### SHORT TASK:
Starting at the first line of the listing below, retype each line up to and including the one that contains "from mathutils import Matrix, Vector". Leave pictures out.

### DATA TO PROCESS:
####

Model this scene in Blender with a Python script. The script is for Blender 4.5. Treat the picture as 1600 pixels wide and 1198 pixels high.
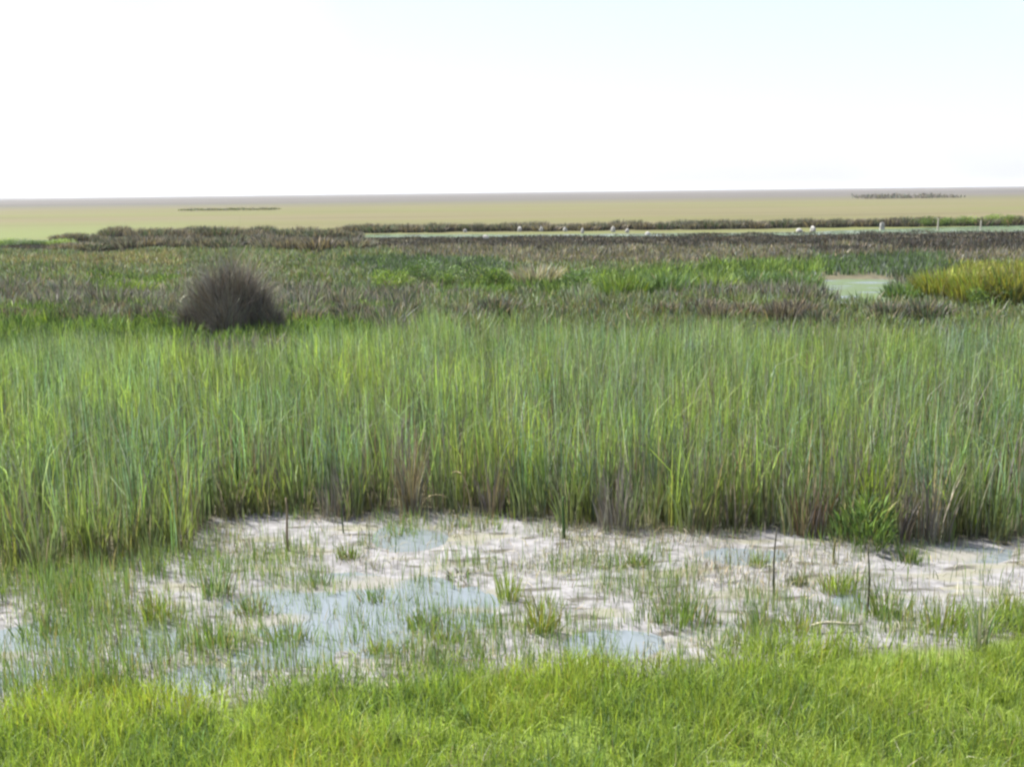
import bpy, math, random
import numpy as np
from mathutils import Matrix, Vector

for o in list(bpy.data.objects):
    bpy.data.objects.remove(o)
S = bpy.context.scene
C = S.collection
rng = np.random.default_rng(7)
random.seed(7)

# ------------------------------------------------------------------ camera
PW, PH, F = 1600.0, 1198.0, 1715.0          # photograph size and focal length in its pixels
CAM_H = 4.5
PITCH = math.atan(300.0 / F)
ROLL = math.atan(19.0 / 1600.0)
R = Matrix.Rotation(math.pi / 2 - PITCH, 3, 'X') @ Matrix.Rotation(-ROLL, 3, 'Z')
cam_data = bpy.data.cameras.new('camera')
cam_data.sensor_fit = 'HORIZONTAL'
cam_data.sensor_width = 36.0
cam_data.lens = 36.0 * F / PW
cam_data.clip_start = 0.05
cam_data.clip_end = 20000.0
cam = bpy.data.objects.new('camera', cam_data)
C.objects.link(cam)
cam.matrix_world = Matrix.Translation((0, 0, CAM_H)) @ R.to_4x4()
S.camera = cam
Rn = np.array(R)

# ------------------------------------------------------------------ sky, sun, exposure
SUN_EL, SUN_AZ = math.radians(56), math.radians(-62)      # azimuth from +Y, negative = left
world = bpy.data.worlds.new('World')
S.world = world
world.use_nodes = True
wn = world.node_tree
bg = wn.nodes['Background']
sky = wn.nodes.new('ShaderNodeTexSky')
sky.sky_type = 'NISHITA'
sky.sun_disc = False
sky.sun_elevation = SUN_EL
sky.sun_rotation = SUN_AZ
sky.altitude = 0
sky.air_density = 1.0
sky.dust_density = 1.2
sky.ozone_density = 1.0
tcw = wn.nodes.new('ShaderNodeTexCoord')
cn = wn.nodes.new('ShaderNodeTexNoise')
cn.inputs['Scale'].default_value = 2.6
cn.inputs['Detail'].default_value = 4
cmap = wn.nodes.new('ShaderNodeMapping')
cmap.inputs['Location'].default_value = (2.2, 8.8, 5.0)
wn.links.new(tcw.outputs['Generated'], cmap.inputs['Vector'])
wn.links.new(cmap.outputs[0], cn.inputs['Vector'])
cr = wn.nodes.new('ShaderNodeMapRange')
cr.interpolation_type = 'SMOOTHSTEP'
cr.inputs[1].default_value, cr.inputs[2].default_value = 0.46, 0.66
wn.links.new(cn.outputs['Fac'], cr.inputs[0])
thin = wn.nodes.new('ShaderNodeVectorMath')
thin.operation = 'MULTIPLY_ADD'
thin.inputs[1].default_value = (0.20, 0.20, 0.20)
thin.inputs[2].default_value = (1.14, 1.20, 1.44)
wn.links.new(sky.outputs[0], thin.inputs[0])
veil = wn.nodes.new('ShaderNodeMix')
veil.data_type = 'RGBA'
veil.inputs[7].default_value = (2.65, 2.9, 3.45, 1)
wn.links.new(cr.outputs[0], veil.inputs[0])
wn.links.new(thin.outputs[0], veil.inputs[6])
wn.links.new(veil.outputs[2], bg.inputs['Color'])
bg.inputs['Strength'].default_value = 0.115
sun_data = bpy.data.lights.new('sun', 'SUN')
sun_data.energy = 3.4
sun_data.angle = math.radians(0.6)
sun_data.color = (1.0, 0.96, 0.88)
sun = bpy.data.objects.new('sun', sun_data)
C.objects.link(sun)
sd = Vector((math.sin(SUN_AZ) * math.cos(SUN_EL), math.cos(SUN_AZ) * math.cos(SUN_EL), math.sin(SUN_EL)))
sun.rotation_euler = sd.to_track_quat('Z', 'Y').to_euler()
sun.location = sd * 60
S.view_settings.view_transform = 'Standard'
S.view_settings.look = 'None'
S.view_settings.gamma = 1.0
S.view_settings.use_curve_mapping = False
S.view_settings.exposure = 2.12
S.render.engine = 'CYCLES'
S.cycles.filter_width = 2.5                 # the photograph is soft
S.cycles.max_bounces = 8
S.cycles.transparent_max_bounces = 8
S.cycles.volume_bounces = 1


# ------------------------------------------------------------------ plan helpers
def G(u, v, z=0.0):
    """ground point seen at photograph pixel (u, v)"""
    d = Rn @ np.array([(u - PW / 2) / F, -(v - PH / 2) / F, -1.0])
    t = (z - CAM_H) / d[2]
    return np.array([d[0] * t, d[1] * t, z])


def P(x, y, z=0.0):
    """pixel of world points (arrays)"""
    p = np.stack([np.asarray(x, float), np.asarray(y, float), np.broadcast_to(np.asarray(z, float) - CAM_H, np.shape(x))], -1) @ Rn
    return PW / 2 + F * p[..., 0] / -p[..., 2], PH / 2 - F * p[..., 1] / -p[..., 2]


def hash2(ix, iy, s):
    h = (ix.astype(np.int64) * 374761393 + iy.astype(np.int64) * 668265263 + s * 974711) & 0x7fffffff
    h = ((h ^ (h >> 13)) * 1274126177) & 0x7fffffff
    h = h ^ (h >> 16)
    return (h & 0xffff) / 65535.0


def noise(x, y, scale, seed=0):
    x = np.asarray(x, float) / scale
    y = np.asarray(y, float) / scale
    ix, iy = np.floor(x), np.floor(y)
    fx, fy = x - ix, y - iy
    fx = fx * fx * (3 - 2 * fx)
    fy = fy * fy * (3 - 2 * fy)
    a, b = hash2(ix, iy, seed), hash2(ix + 1, iy, seed)
    c, d = hash2(ix, iy + 1, seed), hash2(ix + 1, iy + 1, seed)
    return (a * (1 - fx) + b * fx) * (1 - fy) + (c * (1 - fx) + d * fx) * fy


def fbm(x, y, scale, seed=0):
    return 0.55 * noise(x, y, scale, seed) + 0.3 * noise(x, y, scale / 2.1, seed + 5) + 0.15 * noise(x, y, scale / 4.3, seed + 9)


def smooth(a, b, x):
    t = np.clip((np.asarray(x, float) - a) / (b - a), 0, 1)
    return t * t * (3 - 2 * t)


def line(pts):
    """y of the ground line drawn through photograph pixels, as a function of world x"""
    q = np.array([G(u, v)[:2] for u, v in pts])
    q = q[np.argsort(q[:, 0])]
    return lambda x: np.interp(x, q[:, 0], q[:, 1])


# ------------------------------------------------------------------ materials
def mat(name):
    m = bpy.data.materials.new(name)
    m.use_nodes = True
    nt = m.node_tree
    return m, nt, nt.nodes['Principled BSDF'], nt.nodes['Material Output']


def leaf_material(name, trans, rough=0.5, spec=0.35):
    m, nt, p, out = mat(name)
    at = nt.nodes.new('ShaderNodeAttribute')
    at.attribute_name = 'tint'
    geo = nt.nodes.new('ShaderNodeNewGeometry')
    nz = nt.nodes.new('ShaderNodeTexNoise')
    nz.inputs['Scale'].default_value = 9.0
    nz.inputs['Detail'].default_value = 3.0
    nt.links.new(geo.outputs['Position'], nz.inputs['Vector'])
    mr = nt.nodes.new('ShaderNodeMapRange')
    mr.inputs[1].default_value, mr.inputs[2].default_value = 0.25, 0.75
    mr.inputs[3].default_value, mr.inputs[4].default_value = 0.72, 1.28
    nt.links.new(nz.outputs['Fac'], mr.inputs[0])
    mul = nt.nodes.new('ShaderNodeVectorMath')
    mul.operation = 'SCALE'
    nt.links.new(at.outputs['Color'], mul.inputs[0])
    nt.links.new(mr.outputs[0], mul.inputs['Scale'])
    nt.links.new(mul.outputs[0], p.inputs['Base Color'])
    p.inputs['Roughness'].default_value = rough
    p.inputs['Specular IOR Level'].default_value = spec
    if trans > 0:
        tr = nt.nodes.new('ShaderNodeBsdfTranslucent')
        tm = nt.nodes.new('ShaderNodeVectorMath')
        tm.operation = 'MULTIPLY'
        tm.inputs[1].default_value = (1.15, 1.2, 0.7)
        nt.links.new(mul.outputs[0], tm.inputs[0])
        nt.links.new(tm.outputs[0], tr.inputs['Color'])
        mx = nt.nodes.new('ShaderNodeMixShader')
        mx.inputs[0].default_value = trans
        nt.links.new(p.outputs[0], mx.inputs[1])
        nt.links.new(tr.outputs[0], mx.inputs[2])
        nt.links.new(mx.outputs[0], out.inputs['Surface'])
    return m


M_GRASS = leaf_material('grass_blade', 0.48)
M_REED = leaf_material('reed_leaf', 0.44, 0.55, 0.3)
M_DRY = leaf_material('dry_stem', 0.15, 0.75, 0.15)
M_TWIG = leaf_material('twig_bark', 0.0, 0.85, 0.1)
M_SHRUB = leaf_material('shrub_leaf', 0.25, 0.6, 0.25)


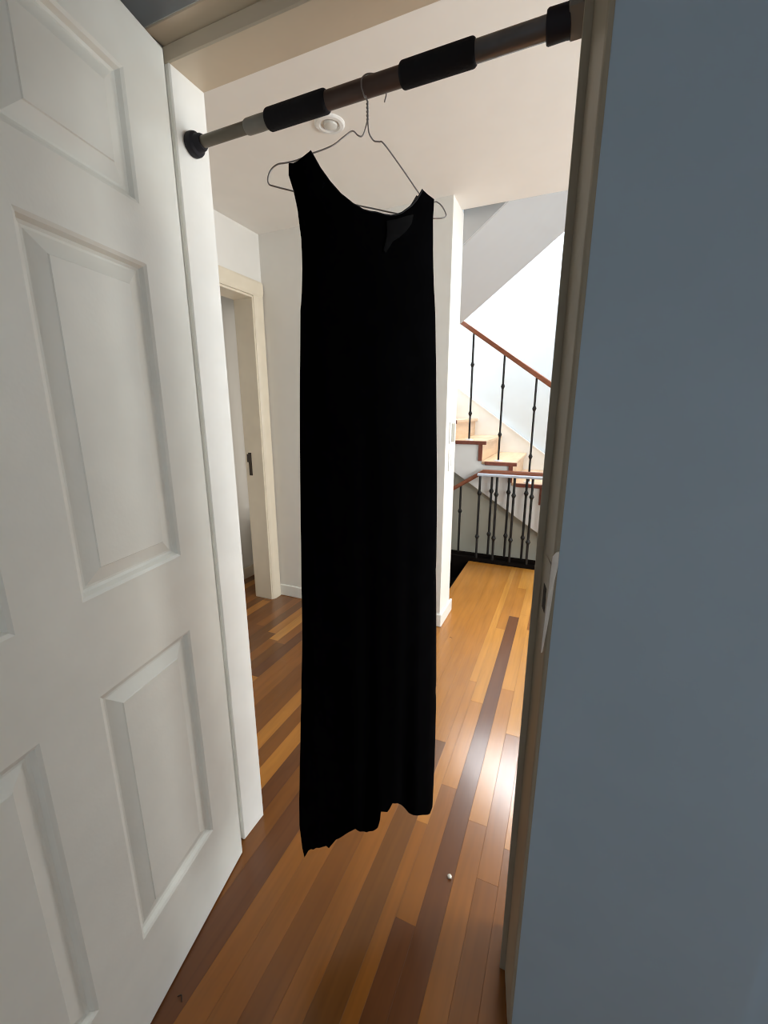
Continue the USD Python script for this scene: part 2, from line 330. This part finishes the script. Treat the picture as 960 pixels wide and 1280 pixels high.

####

### RESPONSE:
Model this scene in Blender with a Python script. The script is for Blender 4.5. Treat the picture as 1600 pixels wide and 1198 pixels high.
import bpy, math, random
import numpy as np
from mathutils import Matrix, Vector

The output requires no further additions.